Wednesday, January 12, 2011

Predictable: Vellacott's Tirade

Following up further on the recent Saskatchewan Court of Appeals ruling, we find MP Maurice Vellacott whining about how this ruling impinges upon his right to inflict his particular morality on everybody else:

The Court has hereby belittled religious faith by writing it off as something “you do in your head or on weekends” without it impacting all of a person’s life. This crowding it into a corner or to the edge of the gangplank is a secularist push premised on a false dichotomy.


No, Mr. Vellacott, you arrogant little arse, that isn't what the Saskatchewan Court of Appeals has done at all.
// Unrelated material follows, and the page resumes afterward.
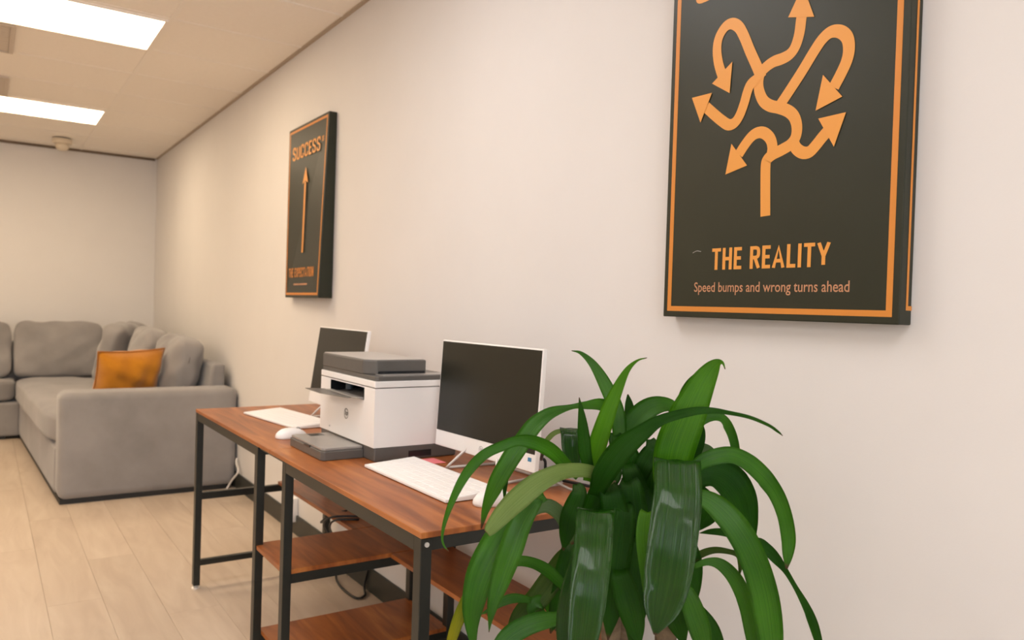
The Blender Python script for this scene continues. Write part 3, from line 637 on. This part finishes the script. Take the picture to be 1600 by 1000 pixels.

The Saskatchewan Court of Appeals quite specifically says that government services must be equally available to all citizens.

Back in July of 2005, I suggested that, as an analogy on this matter, we look at how official bilingualism policy is implemented. When it comes to bilingualism requirements, federal government services must be available in both official languages, but not necessarily by the same person. Bilingualism is rooted in the Charter, yet attempts have been made to implement policies in a fair-minded fashion.


This is arguably an apples-and-oranges comparison. There is a huge difference between someone being able to speak French adequately to provide services to a citizen requiring them and choosing not to provide services to someone based on beliefs. What the marriage commissioners who are complaining need to realize is that they are solemnizing CIVIL MARRIAGES, not religious matrimony. Quite frankly, what they believe from a religious perspective is utterly irrelevant to the conduct of their job.

It is not as if there is some real impediment to carrying out their job (such as not speaking the language or physical obstacle). If providing services is "that immoral" to them, then it's high time they got another job. I will note that there are certain industries where I would not work simply because I think what those businesses do is immoral or unethical. Simply put, the responsibility is mine - I have to take ownership of that aspect of my life and find alternatives.

Commissioners who hold a "traditional or heterosexual" definition of marriage should not be forced to find another career or be subjected to fines and punishment, Vellacott said.

"We talk about people being in the closet, well now they are saying somebody of a faith perspective is supposed to keep it in the closet," he said.


Yes, I realize that one's faith can be seen as permeating all aspects of your life. That's just fine with me - until someone tries to demand that I live by their rules in order to be served. I'm sorry, but at that point, individual freedom is now being used to limit others in the lawful, peaceful conduct of their lives - and that is wrong.

Had I encountered Mr. Vellacott's attitude when I was dealing with a branch of the Saskatchewan Government this past year, I would have cheerfully sued the government (and the official involved) because their actions would have stood in the way of my ability to live my life peacefully.